## Scripts that build scenes
start

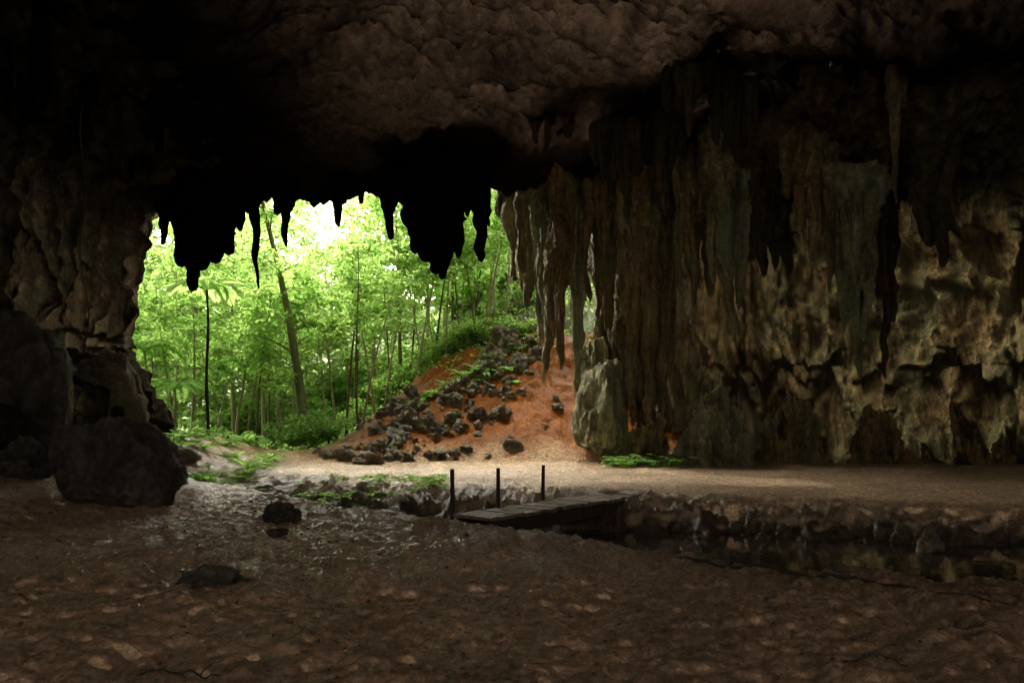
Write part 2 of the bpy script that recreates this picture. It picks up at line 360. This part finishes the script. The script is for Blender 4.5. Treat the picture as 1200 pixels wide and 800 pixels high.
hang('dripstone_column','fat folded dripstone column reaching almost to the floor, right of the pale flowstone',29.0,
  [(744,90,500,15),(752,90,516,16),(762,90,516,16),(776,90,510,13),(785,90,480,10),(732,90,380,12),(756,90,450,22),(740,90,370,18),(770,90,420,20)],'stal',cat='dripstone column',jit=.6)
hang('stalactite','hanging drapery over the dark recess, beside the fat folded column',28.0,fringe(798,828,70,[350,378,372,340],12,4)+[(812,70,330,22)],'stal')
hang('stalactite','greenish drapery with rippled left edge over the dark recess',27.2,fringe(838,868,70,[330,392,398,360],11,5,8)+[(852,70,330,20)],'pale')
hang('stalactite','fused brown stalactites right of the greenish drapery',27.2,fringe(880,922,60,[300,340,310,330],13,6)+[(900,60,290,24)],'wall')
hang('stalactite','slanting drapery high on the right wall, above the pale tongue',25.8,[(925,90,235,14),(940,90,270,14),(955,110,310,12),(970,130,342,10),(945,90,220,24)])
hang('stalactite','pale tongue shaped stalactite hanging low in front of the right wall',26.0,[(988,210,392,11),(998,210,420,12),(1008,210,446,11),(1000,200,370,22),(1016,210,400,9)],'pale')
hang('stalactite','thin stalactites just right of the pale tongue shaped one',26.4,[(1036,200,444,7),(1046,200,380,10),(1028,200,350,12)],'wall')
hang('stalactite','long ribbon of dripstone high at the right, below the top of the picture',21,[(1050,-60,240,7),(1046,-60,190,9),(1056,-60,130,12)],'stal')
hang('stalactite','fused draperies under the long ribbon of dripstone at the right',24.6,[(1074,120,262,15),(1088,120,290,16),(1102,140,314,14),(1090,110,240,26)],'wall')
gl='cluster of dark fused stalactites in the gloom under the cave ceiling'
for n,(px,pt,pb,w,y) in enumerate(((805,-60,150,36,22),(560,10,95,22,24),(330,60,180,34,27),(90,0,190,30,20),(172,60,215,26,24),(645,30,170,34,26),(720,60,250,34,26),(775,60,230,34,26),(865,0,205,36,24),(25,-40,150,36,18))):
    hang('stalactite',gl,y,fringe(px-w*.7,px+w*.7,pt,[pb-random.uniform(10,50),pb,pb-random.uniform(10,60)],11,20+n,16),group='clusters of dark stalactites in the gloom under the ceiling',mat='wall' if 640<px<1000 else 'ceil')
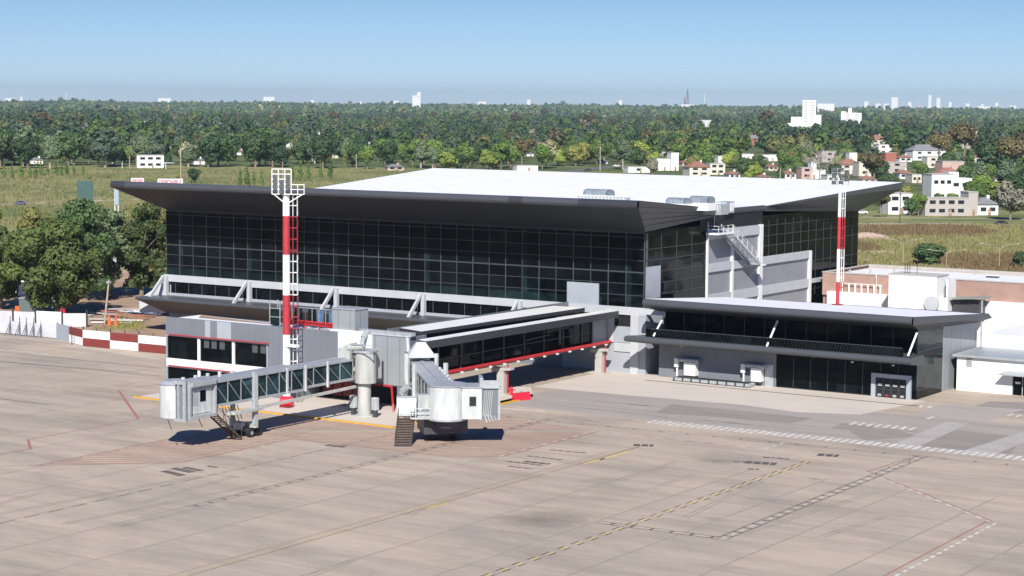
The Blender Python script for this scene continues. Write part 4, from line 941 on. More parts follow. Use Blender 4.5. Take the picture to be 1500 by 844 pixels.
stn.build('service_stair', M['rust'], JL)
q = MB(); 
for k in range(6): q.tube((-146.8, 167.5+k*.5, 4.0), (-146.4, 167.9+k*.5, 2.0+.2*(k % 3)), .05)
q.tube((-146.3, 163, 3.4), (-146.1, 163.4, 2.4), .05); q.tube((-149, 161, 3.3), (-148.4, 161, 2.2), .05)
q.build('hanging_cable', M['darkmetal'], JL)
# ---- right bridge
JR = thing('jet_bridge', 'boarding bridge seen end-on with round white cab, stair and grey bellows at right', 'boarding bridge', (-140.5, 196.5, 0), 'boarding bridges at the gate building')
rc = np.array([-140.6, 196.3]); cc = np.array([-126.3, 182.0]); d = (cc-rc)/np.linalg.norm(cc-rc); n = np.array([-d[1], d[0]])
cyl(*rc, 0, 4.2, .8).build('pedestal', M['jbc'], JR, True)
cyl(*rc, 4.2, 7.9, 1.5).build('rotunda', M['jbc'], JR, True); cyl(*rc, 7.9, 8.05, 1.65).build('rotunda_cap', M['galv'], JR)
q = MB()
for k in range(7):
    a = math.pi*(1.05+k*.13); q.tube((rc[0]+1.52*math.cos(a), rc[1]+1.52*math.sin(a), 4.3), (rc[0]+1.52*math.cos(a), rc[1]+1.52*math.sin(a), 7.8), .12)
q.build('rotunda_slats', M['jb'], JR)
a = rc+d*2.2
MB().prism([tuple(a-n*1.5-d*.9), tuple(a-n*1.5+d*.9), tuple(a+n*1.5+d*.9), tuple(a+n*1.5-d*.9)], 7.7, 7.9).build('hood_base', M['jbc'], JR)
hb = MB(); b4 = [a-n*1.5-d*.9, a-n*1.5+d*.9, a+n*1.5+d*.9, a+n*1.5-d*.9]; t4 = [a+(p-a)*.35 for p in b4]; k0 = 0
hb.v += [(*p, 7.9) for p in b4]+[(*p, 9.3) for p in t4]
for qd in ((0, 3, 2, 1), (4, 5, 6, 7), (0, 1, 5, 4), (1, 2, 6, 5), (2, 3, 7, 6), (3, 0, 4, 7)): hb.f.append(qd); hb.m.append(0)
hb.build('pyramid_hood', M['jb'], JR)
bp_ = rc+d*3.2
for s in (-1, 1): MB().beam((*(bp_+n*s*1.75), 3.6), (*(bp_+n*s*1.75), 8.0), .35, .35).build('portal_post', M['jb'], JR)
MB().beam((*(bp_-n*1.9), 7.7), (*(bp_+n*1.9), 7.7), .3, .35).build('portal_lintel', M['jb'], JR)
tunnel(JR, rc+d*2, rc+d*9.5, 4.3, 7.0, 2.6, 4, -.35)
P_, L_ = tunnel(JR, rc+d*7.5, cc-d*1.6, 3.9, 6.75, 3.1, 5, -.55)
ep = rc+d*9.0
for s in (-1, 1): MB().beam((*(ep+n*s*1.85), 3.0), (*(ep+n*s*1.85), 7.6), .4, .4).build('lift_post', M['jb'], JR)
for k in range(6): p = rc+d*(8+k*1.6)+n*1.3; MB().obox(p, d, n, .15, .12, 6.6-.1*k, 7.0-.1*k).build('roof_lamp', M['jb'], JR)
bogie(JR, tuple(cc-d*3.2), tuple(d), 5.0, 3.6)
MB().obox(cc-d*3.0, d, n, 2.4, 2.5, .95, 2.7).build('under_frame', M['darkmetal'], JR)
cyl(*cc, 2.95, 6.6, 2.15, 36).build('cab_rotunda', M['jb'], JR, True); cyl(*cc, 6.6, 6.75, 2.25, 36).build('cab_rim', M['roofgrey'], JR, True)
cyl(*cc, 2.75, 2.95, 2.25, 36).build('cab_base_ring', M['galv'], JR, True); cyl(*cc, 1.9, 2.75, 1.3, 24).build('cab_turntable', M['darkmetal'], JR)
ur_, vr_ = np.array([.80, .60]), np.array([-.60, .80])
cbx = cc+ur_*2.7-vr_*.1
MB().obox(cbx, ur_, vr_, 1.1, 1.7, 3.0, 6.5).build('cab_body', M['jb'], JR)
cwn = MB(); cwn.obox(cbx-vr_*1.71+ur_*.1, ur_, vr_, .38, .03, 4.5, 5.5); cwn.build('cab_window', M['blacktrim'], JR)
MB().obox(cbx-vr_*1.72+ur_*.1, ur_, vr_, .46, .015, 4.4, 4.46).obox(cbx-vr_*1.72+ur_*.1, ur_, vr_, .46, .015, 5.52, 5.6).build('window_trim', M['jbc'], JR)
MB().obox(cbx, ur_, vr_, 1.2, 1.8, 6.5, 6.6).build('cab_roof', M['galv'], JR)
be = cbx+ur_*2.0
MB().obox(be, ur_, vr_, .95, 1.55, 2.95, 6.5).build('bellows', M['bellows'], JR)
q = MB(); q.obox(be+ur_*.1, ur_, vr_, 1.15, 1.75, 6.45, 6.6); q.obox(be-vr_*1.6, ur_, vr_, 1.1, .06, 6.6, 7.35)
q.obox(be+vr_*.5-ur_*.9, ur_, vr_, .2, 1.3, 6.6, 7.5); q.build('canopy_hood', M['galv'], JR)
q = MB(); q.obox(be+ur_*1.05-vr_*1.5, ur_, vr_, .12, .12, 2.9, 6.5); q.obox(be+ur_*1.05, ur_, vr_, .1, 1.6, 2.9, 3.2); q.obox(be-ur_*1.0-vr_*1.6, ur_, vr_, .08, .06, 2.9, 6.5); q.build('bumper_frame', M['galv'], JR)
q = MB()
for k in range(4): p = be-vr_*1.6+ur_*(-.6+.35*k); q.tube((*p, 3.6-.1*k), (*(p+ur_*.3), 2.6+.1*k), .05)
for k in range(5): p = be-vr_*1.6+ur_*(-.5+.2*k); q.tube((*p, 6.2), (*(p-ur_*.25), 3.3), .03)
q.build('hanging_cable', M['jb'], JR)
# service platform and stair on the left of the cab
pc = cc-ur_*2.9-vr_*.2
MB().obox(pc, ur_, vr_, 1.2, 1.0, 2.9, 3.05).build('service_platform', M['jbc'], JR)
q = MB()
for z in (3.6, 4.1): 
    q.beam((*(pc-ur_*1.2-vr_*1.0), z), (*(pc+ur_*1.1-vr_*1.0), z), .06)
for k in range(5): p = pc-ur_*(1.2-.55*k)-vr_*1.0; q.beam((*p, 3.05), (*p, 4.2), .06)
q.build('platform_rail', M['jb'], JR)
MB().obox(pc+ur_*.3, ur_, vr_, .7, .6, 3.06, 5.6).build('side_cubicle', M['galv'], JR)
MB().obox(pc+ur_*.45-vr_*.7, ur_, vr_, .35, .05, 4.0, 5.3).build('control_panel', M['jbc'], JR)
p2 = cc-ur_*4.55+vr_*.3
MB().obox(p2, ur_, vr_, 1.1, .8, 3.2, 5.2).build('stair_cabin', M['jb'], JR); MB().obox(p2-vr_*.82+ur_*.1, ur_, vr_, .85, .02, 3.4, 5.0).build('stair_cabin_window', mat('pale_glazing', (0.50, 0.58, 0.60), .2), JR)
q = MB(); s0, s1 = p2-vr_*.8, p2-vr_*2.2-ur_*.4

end

The lines above from the one containing "hang('stalactite','hanging drapery over" through the one containing "for n,(px,pt,pb,w,y) in" are to be set down exactly, and no others.

hang('stalactite','hanging drapery over the dark recess, beside the fat folded column',28.0,fringe(798,828,70,[350,378,372,340],12,4)+[(812,70,330,22)],'stal')
hang('stalactite','greenish drapery with rippled left edge over the dark recess',27.2,fringe(838,868,70,[330,392,398,360],11,5,8)+[(852,70,330,20)],'pale')
hang('stalactite','fused brown stalactites right of the greenish drapery',27.2,fringe(880,922,60,[300,340,310,330],13,6)+[(900,60,290,24)],'wall')
hang('stalactite','slanting drapery high on the right wall, above the pale tongue',25.8,[(925,90,235,14),(940,90,270,14),(955,110,310,12),(970,130,342,10),(945,90,220,24)])
hang('stalactite','pale tongue shaped stalactite hanging low in front of the right wall',26.0,[(988,210,392,11),(998,210,420,12),(1008,210,446,11),(1000,200,370,22),(1016,210,400,9)],'pale')
hang('stalactite','thin stalactites just right of the pale tongue shaped one',26.4,[(1036,200,444,7),(1046,200,380,10),(1028,200,350,12)],'wall')
hang('stalactite','long ribbon of dripstone high at the right, below the top of the picture',21,[(1050,-60,240,7),(1046,-60,190,9),(1056,-60,130,12)],'stal')
hang('stalactite','fused draperies under the long ribbon of dripstone at the right',24.6,[(1074,120,262,15),(1088,120,290,16),(1102,140,314,14),(1090,110,240,26)],'wall')
gl='cluster of dark fused stalactites in the gloom under the cave ceiling'
for n,(px,pt,pb,w,y) in enumerate(((805,-60,150,36,22),(560,10,95,22,24),(330,60,180,34,27),(90,0,190,30,20),(172,60,215,26,24),(645,30,170,34,26),(720,60,250,34,26),(775,60,230,34,26),(865,0,205,36,24),(25,-40,150,36,18))):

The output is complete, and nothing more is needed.